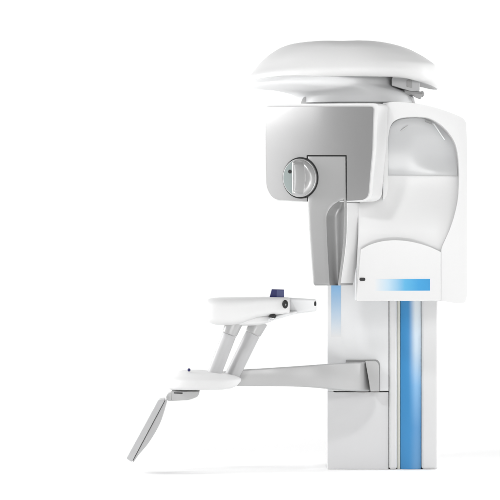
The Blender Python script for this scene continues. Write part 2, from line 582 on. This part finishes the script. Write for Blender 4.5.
# ---- chin plate (domed shelf)
rings = []
for y, x0, x1, r, e in [(389.3, 173, 212, 24, 2.6), (389.0, 170.2, 224, 31, 2.7), (388.0, 168.9, 231, 34.5, 2.8), (385.5, 168.2, 237, 36, 2.8), (381.5, 168.0, 240.6, 36.4, 2.8), (379.6, 168.2, 241.2, 36.2, 2.8),
                        (378.4, 169, 240.8, 35.2, 2.8), (377.2, 171, 239, 33, 2.6), (375.4, 173.0, 235, 31, 2.4), (373.2, 175.2, 226, 27, 2.2), (371.4, 178.5, 214, 21, 2.1), (370.3, 182, 206, 15, 2.0), (369.8, 186, 200, 8, 2.0)]:
    rings.append(hring(y, x0, x1, -62 - r, -62 + r, e, 96))
bm = bmesh.new()
loft(bm, rings)
chin = link('chin_shelf', bm, WHITE, root, smooth=60)
plate('under_bracket', rnd([(172.6, 388.4), (200.6, 388.4), (199.4, 393.4), (191, 396.9), (173, 397.9)], [0, 0, 3, 4, 1]), F, -84, -40, ARM, chin, bevel=1.0)
plate('bracket_slit', [(175.5, 389.3), (184, 389.6), (184, 390.8), (175.5, 390.4)], F, -84.4, -83, DARK, chin, bevel=0)

# ---- hand grip hanging below (two halves and a seam)
gr = spline([(166.3, 397.4), (152, 425.5), (134.2, 457.4)], 4)
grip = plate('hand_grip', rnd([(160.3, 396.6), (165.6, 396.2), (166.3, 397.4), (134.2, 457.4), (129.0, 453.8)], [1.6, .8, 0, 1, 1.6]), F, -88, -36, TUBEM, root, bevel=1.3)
right = [(167.0, 397.6)] + spline([(169.6, 392.4), (168.6, 397), (166.8, 404), (161.0, 421.5), (151.0, 438.4), (141.4, 450.0), (136.4, 457.2)], 5) + [(134.9, 457.8)]
plate('grip_back', right, F, -86, -38, TUBEM, grip, bevel=.9)
plate('grip_seam', [(165.9, 398.2), (167.4, 398.2), (135.6, 456.4), (134.3, 456.0)], F, -84, -40, GREY, grip, bevel=0)
plate('grip_hinge', rnd([(167.4, 394.4), (169.4, 390.6), (172.9, 389.4), (172.9, 398.0), (169.4, 397.6)], 1), F, -84, -44, LGREY, grip, bevel=.7)

# ---- two slanted tubes with collars
for (bx, by, tx, ty, r, d) in ((212.2, 379, 234.2, 322, 6.9, -72), (230.4, 379, 259.2, 321.0, 7.3, -57)):
    f = .78
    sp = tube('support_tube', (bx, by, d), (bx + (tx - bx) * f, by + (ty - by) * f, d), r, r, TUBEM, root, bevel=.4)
    tube('collar', (bx + (tx - bx) * (f + .006), by + (ty - by) * (f + .006), d), (tx, ty, d), r, r, ARM, sp,
         t=((0, r - .2), (.04, r + .5), (.5, r + 1.0), (1.0, r + 1.6)), bevel=.2)

# ---- positioning head (bite block carrier)
rings = []
for x, y0, y1, r, e in [(204.6, 306, 313, 8, 2.2), (204.9, 303, 316.5, 15, 2.4), (206.2, 300.4, 320, 22, 2.8), (209.5, 298.6, 322.8, 27, 3.2), (215, 297.7, 324.4, 30, 3.6), (222, 297.4, 325, 31, 3.8),
                        (232, 297.2, 324.8, 31, 3.8), (241, 297, 323.4, 31, 3.8), (249, 296.9, 320.4, 30, 3.8), (256, 296.8, 317.6, 29, 3.8), (264, 296.8, 316.0, 27, 4), (274, 296.9, 315.2, 25, 4),
                        (283, 297.1, 314.4, 23, 4.4), (288.4, 297.4, 313.8, 21, 4.6), (289.6, 298.4, 313, 20, 4.6)]:
    rings.append(xring(x, y0, y1, -68 - r, -68 + r, e))
bm = bmesh.new()
loft(bm, rings)
ph = link('positioning_head', bm, WHITE, root, smooth=60)
rings = []
for x, y0, y1, r in [(226, 318, 324.4, 10), (230, 316, 325.6, 16), (245, 315, 325.6, 20), (258, 314, 325.2, 20), (266, 313.5, 323.4, 18), (272, 313.5, 321, 16), (277, 313.5, 318.6, 12)]:
    rings.append(xring(x, y0, y1, -62 - r, -62 + r, 3.2))
bm = bmesh.new()
loft(bm, rings)
link('lower_carrier', bm, WHITE, ph, smooth=60)
rings = []
for x, y0, y1, d, r in [(283, 298.2, 314.6, -62, 11), (290, 297.6, 314.6, -66, 11), (297, 298.0, 313.6, -72, 10), (305, 298.5, 312.6, -79, 9), (312, 299, 311.8, -85, 8), (315.4, 299.4, 311.2, -88, 7), (316.4, 300.8, 310, -88, 5)]:
    rings.append(xring(x, y0, y1, d - r, d + r, 4.2))
bm = bmesh.new()
loft(bm, rings)
link('temple_support', bm, WHITE2, ph, smooth=50)
# neck under the support
rings = []
for x, y0, y1, r in [(268, 316.5, 321.8, 5), (276, 315.2, 319.6, 6), (283, 313.5, 317.6, 6), (289, 311.5, 315.6, 6), (297, 310.5, 313.9, 5)]:
    rings.append(xring(x, y0, y1, -80 - r, -80 + r, 2.5))
bm = bmesh.new()
loft(bm, rings)
link('neck', bm, WHITE2, ph, smooth=50)


def ball(name, x, y, d, rx, ry, rd, m, parent):
    bm = bmesh.new()
    bmesh.ops.create_uvsphere(bm, u_segments=32, v_segments=20, radius=1)
    for v in bm.verts:
        c = q(x, y, d)
        v.co = c + Vector((v.co.x * rx, v.co.y * rd, v.co.z * ry)) * U
    return link(name, bm, m, parent, smooth=60)


ball('side_knob', 285.2, 304.2, -91.5, 2.9, 4.2, 2.6, DARK, ph)
ball('knob_center', 285.4, 304.4, -93.6, 1.1, 1.6, .5, GREY, ph)
ball('end_button', 315.2, 303.8, -94, 1.2, 2.6, 1.6, DARK, ph)
ball('lock_knob', 272.6, 316.2, -88, 3.5, 2.7, 4, DARK, ph)
ball('knob_cap', 272.0, 318.4, -88.6, 2.6, 1.7, 3.4, CHROME, ph)
ball('marker_dot', 189, 369.9, -84, 1.5, 1.6, 1.5, NAVY, chin)
# navy light box on top, seen on its corner
B = Plane(276.5, -78, 0)
lb = plate('light_box', rnd([(269.6, 297.4), (271.8, 289.2), (284.0, 289.6), (284.2, 297.6)], .4), B, 0, 14, NAVY, ph, bevel=.5)
plate('light_box_face', [(276.8, 290.0), (283.7, 290.2), (283.9, 297.3), (276.6, 297.2)], B, -.5, 1, NAVY2, ph, bevel=.2)

# fix parenting offsets: meshes are in world coordinates
bpy.context.view_layer.update()
for o in root.children_recursive:
    if o.parent == root:
        o.matrix_parent_inverse = root.matrix_world.inverted()
    # direct sub-parts inherit an identity offset from their mesh parent

# ------------------------------------------------------------------ backdrop: seamless white sweep
bm = bmesh.new()
prof = [(-14, 0), (2.0, 0)]
for i in range(1, 13):
    a = math.pi / 2 * i / 12
    prof.append((2.0 + 1.2 * math.sin(a), 1.2 - 1.2 * math.cos(a)))
prof.append((3.2, 2.3))
a = [bm.verts.new((-6, y, z)) for y, z in prof]
b = [bm.verts.new((6, y, z)) for y, z in prof]
for i in range(len(prof) - 1):
    bm.faces.new((a[i], b[i], b[i + 1], a[i + 1]))
bd = link('backdrop', bm, mat('backdrop_paper', (0.93, 0.93, 0.93), 0.9, spec=.1, bump=.02), None, smooth=60)
bd['kind'] = 'structure'

# ------------------------------------------------------------------ camera
cam = bpy.data.cameras.new('camera')
co = bpy.data.objects.new('camera', cam)
C.objects.link(co)
co.location = (0, -D * U, (FLOOR - EYE) * U)
co.rotation_euler = (math.pi / 2, 0, 0)
cam.sensor_width = 36
cam.lens = 36 * D / 500
cam.clip_end = 100
cam.clip_start = .1
bpy.context.scene.camera = co


# ------------------------------------------------------------------ light
def area(name, loc, tgt, sx, sy, watts, col=(1, 1, 1)):
    l = bpy.data.lights.new(name, 'AREA')
    l.shape = 'RECTANGLE'
    l.size, l.size_y, l.energy, l.color = sx, sy, watts, col
    o = bpy.data.objects.new(name, l)
    C.objects.link(o)
    o.location = loc
    o.rotation_euler = (Vector(tgt) - Vector(loc)).to_track_quat('-Z', 'Y').to_euler()
    return o


area('softbox_key', (-1.7, -2.7, 2.6), (0.1, 0, .5), .3, .3, 34)
area('front_fill', (0.6, -6.0, 2.1), (0.1, 0, .5), 1.6, 1.0, 56)  # unseen fill, added to lift the front faces
lo = area('low_fill', (0.2, -1.7, 0.03), (0.2, 0, .98), 1.6, .12, 2.0)  # unseen fill near the floor, added to brighten the tray's underside
lo.data.spread = math.radians(50)
area('right_fill', (2.3, -3.2, 0.9), (0.2, -.1, .6), 1.2, 1.6, 19)  # unseen fill, added to brighten the right-facing sides
area('backdrop_fill', (-3.6, 1.2, 1.4), (0.2, 3.2, .6), 1.0, 2.0, 120)  # unseen pair, added to keep the backdrop white
area('backdrop_fill', (3.9, 1.2, 1.4), (0, 3.2, .6), 1.0, 2.0, 124)
for fx, tx, fw in ((-1.9, -.9, 4.6), (2.4, 1.1, 5.5)):
    fl = area('floor_fill', (fx, -.7, 1.5), (tx, -.6, 0), .6, .6, fw)  # unseen, added to keep the floor white around the base
    fl.data.spread = math.radians(62)

# large softbox high on the left; its slanted lower edge mirrors in the front plate
e0, e1 = Vector((-3.05, .30, .99)), Vector((-2.45, -1.80, 1.25))
xa = (e1 - e0).normalized()
za = -(Vector((0.1, -.1, .9)) - (e0 + e1) / 2)
za = (za - xa * za.dot(xa)).normalized()
ya = za.cross(xa)
if ya.z < 0:
    ya, xa = -ya, -xa
sl = area('softbox_left', (0, 0, 0), (0, 1, 0), (e1 - e0).length, 1.1, 14)
sl.matrix_world = Matrix((xa, ya, za)).transposed().to_4x4()
sl.location = (e0 + e1) / 2 + ya * .55

w = bpy.data.worlds.new('World')
bpy.context.scene.world = w
w.use_nodes = True
nt = w.node_tree
bg = nt.nodes['Background']
tc = nt.nodes.new('ShaderNodeTexCoord')
sp = nt.nodes.new('ShaderNodeSeparateXYZ')
nt.links.new(tc.outputs['Generated'], sp.inputs[0])
mr = nt.nodes.new('ShaderNodeMapRange')
mr.interpolation_type = 'SMOOTHSTEP'
mr.inputs['From Min'].default_value = -.85
mr.inputs['From Max'].default_value = -.0
mr.inputs['To Min'].default_value = .08
mr.inputs['To Max'].default_value = .95
nt.links.new(sp.outputs['Y'], mr.inputs['Value'])
m2 = nt.nodes.new('ShaderNodeMapRange')
m2.interpolation_type = 'SMOOTHSTEP'
m2.inputs['From Min'].default_value = .15
m2.inputs['From Max'].default_value = .7
m2.inputs['To Min'].default_value = 1
m2.inputs['To Max'].default_value = .5
nt.links.new(sp.outputs['Z'], m2.inputs['Value'])
mu = nt.nodes.new('ShaderNodeMath')
mu.operation = 'MULTIPLY'
nt.links.new(mr.outputs['Result'], mu.inputs[0])
nt.links.new(m2.outputs['Result'], mu.inputs[1])
nt.links.new(mu.outputs[0], bg.inputs['Strength'])
bg.inputs['Color'].default_value = (1, 1, 1, 1)

s = bpy.context.scene
s.render.engine = 'CYCLES'
s.view_settings.view_transform = 'Standard'
s.view_settings.look = 'None'
s.view_settings.exposure = -0.12
s.view_settings.gamma = 1
s.cycles.max_bounces = 8
s.cycles.use_denoising = True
# # # #
# TASK PROMPT
Among the lines above, find the one with "sp = tube('support_tube', (bx, by, d), (bx" and the one with "t=((0, r - .2), (.04, r". Quote both and everything between them, exactly.

# RESPONSE TO THIS EXERCISE
    sp = tube('support_tube', (bx, by, d), (bx + (tx - bx) * f, by + (ty - by) * f, d), r, r, TUBEM, root, bevel=.4)
    tube('collar', (bx + (tx - bx) * (f + .006), by + (ty - by) * (f + .006), d), (tx, ty, d), r, r, ARM, sp,
         t=((0, r - .2), (.04, r + .5), (.5, r + 1.0), (1.0, r + 1.6)), bevel=.2)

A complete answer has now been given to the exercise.